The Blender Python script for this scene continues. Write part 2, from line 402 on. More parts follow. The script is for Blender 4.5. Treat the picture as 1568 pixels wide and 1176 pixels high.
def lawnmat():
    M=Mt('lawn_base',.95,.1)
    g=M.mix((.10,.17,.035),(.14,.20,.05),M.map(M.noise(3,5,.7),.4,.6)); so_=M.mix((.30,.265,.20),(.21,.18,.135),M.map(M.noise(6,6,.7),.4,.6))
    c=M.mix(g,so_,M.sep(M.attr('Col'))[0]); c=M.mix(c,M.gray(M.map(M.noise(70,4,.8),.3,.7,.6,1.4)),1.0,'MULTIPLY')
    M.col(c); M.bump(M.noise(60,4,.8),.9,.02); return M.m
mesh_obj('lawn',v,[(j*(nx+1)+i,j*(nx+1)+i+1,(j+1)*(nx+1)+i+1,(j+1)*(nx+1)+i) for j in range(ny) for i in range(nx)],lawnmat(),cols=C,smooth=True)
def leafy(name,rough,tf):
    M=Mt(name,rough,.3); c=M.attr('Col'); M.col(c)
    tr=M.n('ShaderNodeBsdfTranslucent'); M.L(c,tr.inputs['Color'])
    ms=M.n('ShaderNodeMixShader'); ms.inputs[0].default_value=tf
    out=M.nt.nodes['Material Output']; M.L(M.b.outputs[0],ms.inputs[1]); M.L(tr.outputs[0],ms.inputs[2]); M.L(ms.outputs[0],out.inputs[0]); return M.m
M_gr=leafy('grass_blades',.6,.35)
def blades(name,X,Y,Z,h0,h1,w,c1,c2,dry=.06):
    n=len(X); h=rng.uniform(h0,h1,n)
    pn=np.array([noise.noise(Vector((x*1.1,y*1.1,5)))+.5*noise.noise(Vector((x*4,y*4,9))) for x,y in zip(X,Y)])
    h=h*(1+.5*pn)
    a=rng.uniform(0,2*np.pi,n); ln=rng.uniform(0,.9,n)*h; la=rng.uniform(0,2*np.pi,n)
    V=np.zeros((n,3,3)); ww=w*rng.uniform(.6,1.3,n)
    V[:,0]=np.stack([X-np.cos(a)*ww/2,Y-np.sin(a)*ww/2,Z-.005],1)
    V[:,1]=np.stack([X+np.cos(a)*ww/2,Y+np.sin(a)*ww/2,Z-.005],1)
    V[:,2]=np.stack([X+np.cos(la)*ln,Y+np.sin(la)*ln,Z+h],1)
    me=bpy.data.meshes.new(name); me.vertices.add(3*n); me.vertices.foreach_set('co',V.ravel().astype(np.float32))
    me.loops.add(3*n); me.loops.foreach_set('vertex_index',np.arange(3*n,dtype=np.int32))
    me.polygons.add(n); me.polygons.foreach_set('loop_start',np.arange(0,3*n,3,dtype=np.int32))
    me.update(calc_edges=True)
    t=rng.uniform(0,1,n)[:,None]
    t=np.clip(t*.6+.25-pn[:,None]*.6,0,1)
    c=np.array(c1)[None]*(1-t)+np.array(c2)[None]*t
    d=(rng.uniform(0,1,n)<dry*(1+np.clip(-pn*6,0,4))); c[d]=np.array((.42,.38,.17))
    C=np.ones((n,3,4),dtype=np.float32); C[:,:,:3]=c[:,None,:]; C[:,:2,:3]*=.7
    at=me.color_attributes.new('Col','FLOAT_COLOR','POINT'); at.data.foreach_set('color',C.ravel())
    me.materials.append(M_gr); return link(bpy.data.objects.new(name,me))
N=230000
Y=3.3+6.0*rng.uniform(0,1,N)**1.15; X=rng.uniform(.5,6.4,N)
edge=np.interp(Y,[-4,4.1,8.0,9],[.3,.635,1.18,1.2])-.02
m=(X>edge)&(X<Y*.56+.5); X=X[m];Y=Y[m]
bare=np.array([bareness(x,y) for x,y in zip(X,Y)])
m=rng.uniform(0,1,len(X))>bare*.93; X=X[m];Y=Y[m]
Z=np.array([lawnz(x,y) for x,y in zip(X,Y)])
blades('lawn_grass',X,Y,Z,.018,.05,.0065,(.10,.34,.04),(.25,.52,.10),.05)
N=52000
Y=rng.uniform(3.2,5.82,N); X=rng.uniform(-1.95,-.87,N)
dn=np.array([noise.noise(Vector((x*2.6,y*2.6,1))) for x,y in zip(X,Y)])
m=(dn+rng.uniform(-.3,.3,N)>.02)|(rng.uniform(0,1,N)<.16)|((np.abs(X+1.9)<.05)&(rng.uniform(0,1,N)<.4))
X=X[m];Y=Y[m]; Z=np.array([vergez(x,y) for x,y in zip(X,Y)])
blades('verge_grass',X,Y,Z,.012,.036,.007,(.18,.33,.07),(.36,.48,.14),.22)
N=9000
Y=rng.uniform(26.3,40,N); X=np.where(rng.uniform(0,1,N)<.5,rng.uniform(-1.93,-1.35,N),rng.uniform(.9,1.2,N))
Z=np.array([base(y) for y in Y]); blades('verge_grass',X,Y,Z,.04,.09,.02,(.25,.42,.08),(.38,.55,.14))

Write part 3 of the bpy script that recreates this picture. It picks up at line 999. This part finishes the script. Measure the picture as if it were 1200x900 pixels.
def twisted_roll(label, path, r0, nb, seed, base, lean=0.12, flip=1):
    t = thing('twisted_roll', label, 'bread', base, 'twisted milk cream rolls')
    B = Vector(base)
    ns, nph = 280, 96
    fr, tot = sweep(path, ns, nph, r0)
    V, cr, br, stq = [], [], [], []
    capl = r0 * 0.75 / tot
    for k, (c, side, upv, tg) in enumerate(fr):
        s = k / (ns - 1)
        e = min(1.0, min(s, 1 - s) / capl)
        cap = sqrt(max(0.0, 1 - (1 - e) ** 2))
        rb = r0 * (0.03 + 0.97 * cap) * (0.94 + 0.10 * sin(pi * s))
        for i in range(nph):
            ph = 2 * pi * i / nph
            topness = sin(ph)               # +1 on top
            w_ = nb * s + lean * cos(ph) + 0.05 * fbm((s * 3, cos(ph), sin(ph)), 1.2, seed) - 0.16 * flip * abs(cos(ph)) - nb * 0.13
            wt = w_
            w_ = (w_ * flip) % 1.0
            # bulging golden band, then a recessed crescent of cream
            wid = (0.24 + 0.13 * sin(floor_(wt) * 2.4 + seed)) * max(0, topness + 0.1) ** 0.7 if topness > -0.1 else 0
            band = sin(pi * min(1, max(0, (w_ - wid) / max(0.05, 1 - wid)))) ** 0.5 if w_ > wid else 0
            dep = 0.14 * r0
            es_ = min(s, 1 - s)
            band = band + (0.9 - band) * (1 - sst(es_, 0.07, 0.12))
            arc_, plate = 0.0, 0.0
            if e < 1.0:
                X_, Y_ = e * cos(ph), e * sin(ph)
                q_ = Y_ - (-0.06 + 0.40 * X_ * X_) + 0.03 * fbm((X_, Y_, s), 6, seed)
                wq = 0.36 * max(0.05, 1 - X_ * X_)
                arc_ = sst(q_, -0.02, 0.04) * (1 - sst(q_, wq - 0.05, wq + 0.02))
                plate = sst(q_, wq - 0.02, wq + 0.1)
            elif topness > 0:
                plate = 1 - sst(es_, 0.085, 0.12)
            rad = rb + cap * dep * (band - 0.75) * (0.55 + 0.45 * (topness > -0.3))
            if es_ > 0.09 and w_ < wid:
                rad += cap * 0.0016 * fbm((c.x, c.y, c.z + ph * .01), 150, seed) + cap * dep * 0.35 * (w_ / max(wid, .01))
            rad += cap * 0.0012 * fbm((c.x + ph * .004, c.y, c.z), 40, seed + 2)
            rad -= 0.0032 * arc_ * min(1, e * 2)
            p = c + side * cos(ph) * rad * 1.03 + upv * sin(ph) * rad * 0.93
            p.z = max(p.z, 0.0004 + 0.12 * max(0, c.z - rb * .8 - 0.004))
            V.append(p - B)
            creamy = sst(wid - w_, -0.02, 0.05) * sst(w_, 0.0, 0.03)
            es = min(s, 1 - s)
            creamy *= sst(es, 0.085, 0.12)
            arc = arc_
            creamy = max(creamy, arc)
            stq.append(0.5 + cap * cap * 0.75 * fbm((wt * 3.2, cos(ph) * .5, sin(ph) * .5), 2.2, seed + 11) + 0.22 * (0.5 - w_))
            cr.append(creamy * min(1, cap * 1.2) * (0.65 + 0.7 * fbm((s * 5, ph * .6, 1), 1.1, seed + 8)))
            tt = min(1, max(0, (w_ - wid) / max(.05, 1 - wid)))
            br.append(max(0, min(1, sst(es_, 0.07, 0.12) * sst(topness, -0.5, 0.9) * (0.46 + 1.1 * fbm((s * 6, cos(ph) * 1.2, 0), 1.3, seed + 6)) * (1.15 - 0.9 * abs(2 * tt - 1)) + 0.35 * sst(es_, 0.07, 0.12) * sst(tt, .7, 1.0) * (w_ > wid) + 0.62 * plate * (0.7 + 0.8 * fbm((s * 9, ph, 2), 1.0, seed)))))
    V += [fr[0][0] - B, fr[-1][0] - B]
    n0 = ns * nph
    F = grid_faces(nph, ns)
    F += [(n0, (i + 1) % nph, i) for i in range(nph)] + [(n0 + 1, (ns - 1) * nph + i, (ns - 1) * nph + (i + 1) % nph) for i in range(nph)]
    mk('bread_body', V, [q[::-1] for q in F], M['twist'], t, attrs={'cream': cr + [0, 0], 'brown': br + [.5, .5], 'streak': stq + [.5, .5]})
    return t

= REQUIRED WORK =
Copy each line holding the word "part" from the listing above.

= COMPLETED TASK =
The Blender Python script for this scene continues. Write part 2, from line 402 on. More parts follow. The script is for Blender 4.5. Treat the picture as 1568 pixels wide and 1176 pixels high.
Write part 3 of the bpy script that recreates this picture. It picks up at line 999. This part finishes the script. Measure the picture as if it were 1200x900 pixels.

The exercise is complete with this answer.